On cross-examination, Ejercito’s lawyer Sigfrid Fortun asked: “As far as you know—since you’re not yet the city treasurer at that time—was the calamity fund in 2008 actually used for this transaction at the end of the year?” She replied in the negative.
Alcober later admitted that the accounting ledger for that year did not reflect that the calamity funds were used to purchase guns.
But on redirect examination by prosecutor Jennifer Agustin-Se, Alcober clarified that the calamity funds were also contained under the general fund account.
Fortun also challenged the charge sheet’s statement that P2.1 million was misused when the LBP check amounted to only P1,987,500.00. Alcober, however, said taxes were already deducted from the amount paid to supplier HK Tactical Defense System Inc.
Confident
Ejercito after the hearing expressed confidence he would be cleared.

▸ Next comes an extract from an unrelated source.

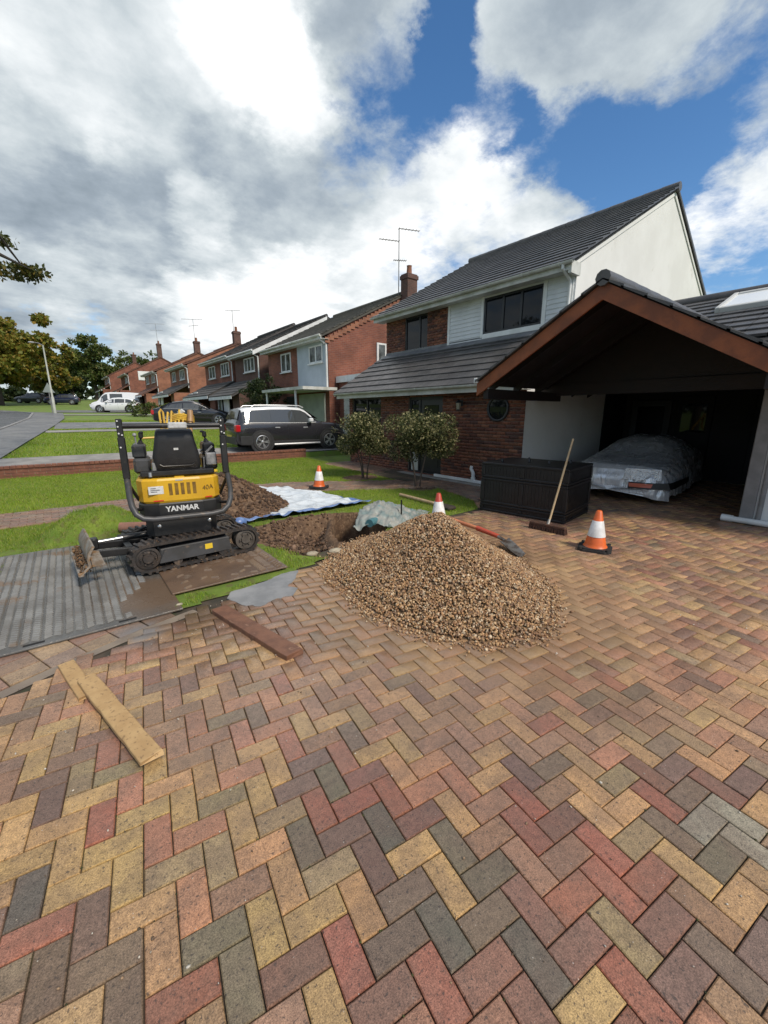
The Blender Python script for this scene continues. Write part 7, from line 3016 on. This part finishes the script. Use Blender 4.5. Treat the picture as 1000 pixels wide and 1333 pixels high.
HATCH = [(-2.1, 0.70, 0.80, 0.84, 0.5, 0.34), (-2.03, 0.84, 0.90, 0.98, 0.58, 0.28), (-1.7, 0.89, 0.95, 1.30, 0.62, 0.22), (-1.2, 0.90, 0.94, 1.44, 0.64, 0.19), (-0.4, 0.90, 0.93, 1.48, 0.64, 0.18), (0.2, 0.90, 0.92, 1.43, 0.63, 0.18),
         (0.5, 0.90, 0.92, 1.30, 0.62, 0.18), (1.15, 0.89, 0.93, 0.98, 0.6, 0.2), (1.3, 0.88, 0.92, 0.94, 0.7, 0.2), (1.8, 0.84, 0.82, 0.83, 0.7, 0.24), (2.08, 0.74, 0.70, 0.71, 0.6, 0.28), (2.18, 0.58, 0.58, 0.59, 0.5, 0.34)]
make_car('white hatchback parked in front of the white van', (5.7, 51.2, T(51.2) + 0.01), R(158), paint('white_car_paint', (0.70, 0.71, 0.72)), HATCH, (-1.30, 1.32),
         [(-1.65, -1.0, 0.15, 0), (-0.92, -0.05, 0, 0), (0.02, 0.90, 0, -0.5)], None, None, 0.33, False, False, ((-2.0, -1.65), (1.15, 0.5)))
VAN = [(-2.8, 0.90, 1.05, 2.10, 0.78, 0.36), (-2.72, 0.97, 1.12, 2.28, 0.84, 0.32), (-1.5, 0.98, 1.15, 2.36, 0.85, 0.28), (0.4, 0.98, 1.15, 2.36, 0.85, 0.28), (1.0, 0.98, 1.15, 2.28, 0.84, 0.28), (1.35, 0.97, 1.14, 2.0, 0.82, 0.28),
       (1.95, 0.96, 1.16, 1.30, 0.75, 0.28), (2.1, 0.95, 1.14, 1.20, 0.8, 0.3), (2.6, 0.90, 1.0, 1.02, 0.7, 0.3), (2.8, 0.8, 0.80, 0.81, 0.6, 0.34), (2.86, 0.66, 0.6, 0.61, 0.5, 0.4)]
make_car('white panel van with a black front bumper parked behind the white hatchback', (6.3, 56.0, T(56.0) + 0.01), R(158), paint('white_van_paint', (0.70, 0.71, 0.71)), VAN, (-1.75, 1.75),
         [(-0.9, 0.5, 0, 0), (0.75, 1.6, 0.0, -0.45)], None, None, 0.36, False, False, ((1.95, 1.2),), True, 'van', 6, 'parked_van').scale = (0.88, 0.88, 0.86)
make_car('dark blue hatchback far off on the left beneath the autumn trees', (2.0, 79, T(79) + 0.01), R(165), paint('navy_paint', (0.015, 0.02, 0.05)), HATCH, (-1.3, 1.32),
         [(-1.65, -0.05, 0.15, 0), (0.02, 0.90, 0, -0.5)], None, 'dark cars far off beneath the trees', 0.33, detail=False)
make_car('dark grey estate car far off beside the dark blue hatchback', (-1.5, 84, T(84) + 0.01), R(150), paint('far_grey_paint', (0.03, 0.03, 0.034)), HATCH, (-1.3, 1.32),
         [(-1.65, -0.05, 0.15, 0), (0.02, 0.90, 0, -0.5)], None, 'dark cars far off beneath the trees', 0.33, detail=False)

# ---------------------------------------------------------------- street furniture
lp = thing('street_lamp', 'tall thin pale street lamp beside the footpath', 'street lamp', (0.45, 40.6, T(40.6)))
b = MB()
b.tube([(0, 0, -0.2), (0, 0, 1.2), (0, 0, 1.25), (0, 0, 4.9)], [0.10, 0.095, 0.065, 0.045], 10)
b.build('pole', mat('lamp_pole', (0.42, 0.43, 0.38), (0.34, 0.35, 0.31), 3, 0.6), lp, True)
b = MB()
b.tube([(0, 0, 4.86), (-0.25, 0.1, 5.02), (-0.5, 0.2, 5.05)], 0.03, 8)
b.build('arm', M_grey, lp, True)
b = MB()
b.sphere((-0.62, 0.25, 5.05), 0.14, 12, 7, 1.5, 0.8, 0.4)
b.build('lamp_head', mat('lamp_head_grey', (0.4, 0.4, 0.4), None, 3, 0.5), lp, True)
sg = thing('warning_sign', 'grey back of a triangular road sign near the street lamp', 'road sign', (0.32, 43.5, T(43.5)))
b = MB()
b.tube([(0, 0, 0), (0, 0, 2.35)], 0.035, 8)
b.build('post', M_grey, sg, True)
b = MB()
tri = [(-0.48, 0), (0.48, 0), (0, 0.74)]
Mt = Matrix.Translation((0, -0.05, 1.62)) @ Matrix.Rotation(R(35), 4, 'Z')
b.prism(tri, 'y', 0, 0.012)
b.v = [tuple(Mt @ Vector((v[0], v[1], v[2]))) for v in b.v]
b.build('plate', mat('sign_back', (0.25, 0.28, 0.27), None, 3, 0.5), sg)
bl = thing('bollard', 'thin pale post at the far side of the road', 'post', (-6.2, 41, T(41)))
b = MB()
b.tube([(0, 0, 0), (0, 0, 2.1)], 0.06, 8)
b.build('post', M_whitedirty, bl, True)

# ---------------------------------------------------------------- trees and shrubs beyond
M_autumn = leaf_mat('autumn_leaf', (0.10, 0.13, 0.018), (0.22, 0.21, 0.03), (0.27, 0.18, 0.03))
M_green = leaf_mat('green_leaf', (0.045, 0.075, 0.014), (0.095, 0.135, 0.028), (0.12, 0.12, 0.03))
M_dkgreen = leaf_mat('dark_leaf', (0.014, 0.028, 0.010), (0.032, 0.055, 0.016), (0.055, 0.07, 0.02))
M_oak = leaf_mat('oak_leaf', (0.030, 0.046, 0.010), (0.075, 0.085, 0.016), (0.16, 0.12, 0.02))


def tree(label, loc, blobs, n, size, m, trunk_r, trunk_top, seed, group='trees along the road', branches=7, cat='tree', name='tree'):
    t = thing(name, label, cat, loc, 0, group)
    rr = random.Random(seed)
    r2 = np.random.default_rng(seed)
    b = MB()
    pts = [(0, 0, -0.3), (0.03, 0.02, trunk_top * .35), (rr.uniform(-.2, .2), rr.uniform(-.2, .2), trunk_top * .7), (rr.uniform(-.3, .3), rr.uniform(-.3, .3), trunk_top)]
    b.tube(pts, [trunk_r * 1.35, trunk_r, trunk_r * .75, trunk_r * .4], 10)
    b.build('trunk', M_bark, t, True)
    for k in range(branches):
        c, ra = blobs[k % len(blobs)]
        s = Vector(pts[2]).lerp(Vector(pts[3]), rr.random())
        s.z = trunk_top * rr.uniform(0.45, 0.95)
        e = Vector(c) + Vector((rr.uniform(-.5, .5) * ra[0], rr.uniform(-.5, .5) * ra[1], rr.uniform(-.3, .4) * ra[2]))
        mid = s.lerp(e, 0.5) + Vector((0, 0, 0.25 * (e - s).length * 0.3))
        b = MB()
        b.tube([s, mid, e], [trunk_r * .4, trunk_r * .25, trunk_r * .06], 7)
        b.build('branch', M_bark, t, True)
    # small clumps inside each mass, so that the outline breaks up
    cl = []
    for (c, ra) in blobs:
        k = max(4, int(16 * (ra[0] * ra[1] * ra[2]) ** (1 / 3) / (max(r_[1][0] for r_ in blobs))))
        pp = cloud(k, [(c, ra)], r2, 0.62)
        for p in pp:
            s = 0.34 * (ra[0] * ra[1] * ra[2]) ** (1 / 3) * rr.uniform(0.6, 1.15)
            cl.append((tuple(p), (s, s, s * 0.75)))
    p = cloud(n, cl, r2, 0.3)
    leaves('crown', t, p, size, m, seed=seed, aspect=0.7)
    return t


def blob_ball(rad, zc, hz, k, seed, flat=1.0):
    rr = random.Random(seed)
    out = [((0, 0, zc), (rad * .7, rad * .7, hz * .75))]
    for i in range(k):
        a = 2 * math.pi * i / k + rr.uniform(-.3, .3)
        r_ = rad * rr.uniform(0.45, 0.72)
        s = rad * rr.uniform(0.34, 0.52)
        out.append(((r_ * math.cos(a), r_ * math.sin(a), zc + rr.uniform(-.6, .75) * hz), (s, s, s * 0.85)))
    return out


tree('large autumn tree with yellowing leaves, filling the far left of the street', (-4.6, 73, T(73)), blob_ball(6.6, 6.3, 4.5, 18, 4), 52000, 0.46, M_autumn, 0.38, 6.0, 21)
tree('smaller dark autumn tree at the left edge of the street', (-13.5, 66, T(66)), blob_ball(5.0, 5.5, 4.4, 12, 5), 14000, 0.46, M_autumn, 0.3, 5.0, 22)
tree('orange tinged tree next to the gap of sky', (0.6, 84, T(84)), blob_ball(3.8, 4.6, 3.8, 11, 6), 11000, 0.42, M_autumn, 0.25, 4.6, 23)
tree('green tree beyond the last house', (9.0, 112, T(112)), blob_ball(6.2, 7.2, 5.4, 14, 7), 17000, 0.5, M_green, 0.35, 6.5, 24)
tree('low green tree behind the farthest roof', (20, 120, T(120)), blob_ball(6.5, 6.5, 4.2, 12, 8), 8000, 0.55, M_green, 0.3, 5.5, 25)
tree('dark green tree low in the gap between the autumn tree and the houses', (4.5, 104, T(104)), blob_ball(3.0, 2.6, 2.0, 8, 9), 4500, 0.42, M_dkgreen, 0.2, 2.5, 26)
tree('dense dark evergreen shrub against the second house', (8.75, 20.6, T(20.6)), blob_ball(1.25, 1.75, 1.25, 12, 10), 7000, 0.085, M_dkgreen, 0.07, 1.8, 27, None, 6, 'shrub', 'evergreen_shrub')
tree('small rounded yellow green bush behind the black coupe', (5.75, 36.0, T(36.0)), blob_ball(1.0, 0.55, 0.5, 8, 11), 2600, 0.10, M_green, 0.04, 0.6, 28, None, 4, 'bush', 'bush')
# verge oak whose lowest branch hangs into view
oak = [((-1.0, 0.4, 7.4), (2.1, 2.1, 1.5)), ((-1.8, -1.2, 6.6), (1.7, 1.7, 1.2)), ((1.22, 8.25, 5.25), (0.62, 0.62, 0.17)), ((1.55, 8.05, 5.30), (0.36, 0.4, 0.12)), ((0.95, 8.6, 6.05), (0.42, 0.5, 0.15)),
       ((-0.15, 6.3, 6.3), (0.45, 0.8, 0.25)), ((-0.6, 3.6, 6.6), (1.0, 1.2, 0.6))]
tree('verge oak, only the tip of its low branch showing at the far left', (-1.35, 7.0, 0), oak, 9000, 0.085, M_oak, 0.2, 5.0, 31, branches=14)
oakt = [o for o in bpy.data.objects if o.get('label', '').startswith('verge oak')][0]
rq = np.random.default_rng(77)
for c_, r_, n_ in (((1.22, 8.25, 5.25), (0.70, 0.70, 0.15), 420), ((1.55, 8.05, 5.30), (0.42, 0.42, 0.12), 180), ((0.95, 8.6, 6.05), (0.45, 0.5, 0.13), 200), ((-0.15, 6.3, 6.3), (0.45, 0.8, 0.22), 260)):
    leaves('leaf_spray', oakt, cloud(n_, [(c_, r_)], rq, 0.1), 0.12, M_oak, seed=n_, aspect=0.6)

# hedges and distant wood, uncountable
hd = np.random.default_rng(5)
p = np.stack([hd.uniform(-34, 1.5, 9000), 0 * np.zeros(9000), np.zeros(9000)], -1)
p[:, 1] = 92 + 0.15 * p[:, 0] + hd.normal(0, 0.7, 9000)
p[:, 2] = terr(p[:, 1]) + hd.uniform(0, 2.0, 9000) * (0.8 + 0.4 * np.sin(p[:, 0] * 1.3))
tag(leaves('hedge', None, p, 0.5, M_dkgreen, seed=6, aspect=0.8), kind='stuff')
n = 16000
ang = hd.uniform(-2.2, 1.75, n)
rad = hd.uniform(165, 190, n)
px_, py_ = rad * np.sin(ang), rad * np.cos(ang)
hh_ = 7 + 5 * vnoise(ang * 40, ang * 3, 1.0, 3) + 2.5 * vnoise(ang * 130, ang * 3, 1.0, 4)
p = np.stack([px_, py_, terr(py_) + hd.random(n) ** 0.8 * hh_ - 1], -1)
tag(leaves('distant_wood', None, p, 2.0, M_dkgreen, seed=7, aspect=0.9), kind='stuff')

“The witness already established it came from the general fund,” Ejercito said. “I’m just happy because my priority right now, of course, is to clear my name.”
Former San Juan City Vice Mayor Francis Zamora, who at the time was one of the councilors that authorized Ejercito to buy the guns, likewise said he was happy about how the first day of trial turned out.
“It’s only the first day of our trial, and I’m glad that we see in just the first day that it was established that [the payment for the guns] did not come from the calamity fund,” Zamora said.
But, Ejercito said the 90-day suspension earlier handed by the Fifth Division over a separate but related graft case gave him time to think if he wanted to continue public service.